Leftism
While he attended Columbia, he was drawn to the political left by Whittaker Chambers, who was a fellow student at the time, and by the harsh Great Depression world in which he lived. He would openly describe himself as opposed to capitalist class society and to imperialism, with all its racist foundations. While living in Hollywood Endore was interviewed several times and wrote articles for multiple leftist publications, including Black and White, The Clipper, and New Masses.
Endore was a member of the Communist Party in Hollywood and was investigated by the House Un-American Activities Committee during its search for Communist infiltration of the film industry.

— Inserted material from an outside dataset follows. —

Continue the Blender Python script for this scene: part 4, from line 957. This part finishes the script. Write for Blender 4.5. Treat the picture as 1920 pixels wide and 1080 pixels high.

He was, however, never called before a “witch-hunting committee” and did not spend any time in jail. Because of his Communist associations, some studios blacklisted him and he had to sell his screenplays under the pseudonym Harry Relis. (Relis was actually the husband of Endore's wife's eldest sister.) However, he remained defiant, claiming that he was a failure as a human being if he was not subversive to everything HUAC stood for.
After the release of Khrushchev Report (1956) he abandoned the fight against the blacklist, only a few years before the reinstatement of many leftist sympathizers in the film industry. This has cast him into obscurity amongst the more prominent pro-Communist writers. Endore struggled to produce significant works of leftist fiction, but he often felt resigned to composing what he believed would sell--especially after the public failure of Babouk, with its more explicitly sympathetic depiction of the Haitian Revolution. He retained his profound interest in historical subjects, however.
Endore studied and was greatly inspired by Marx. He had strong interests, intellectual and moral, in mysticism, yoga, vegetarianism, theosophy, and anti-vivisectionism. Endore was a friend of Lillain Smith.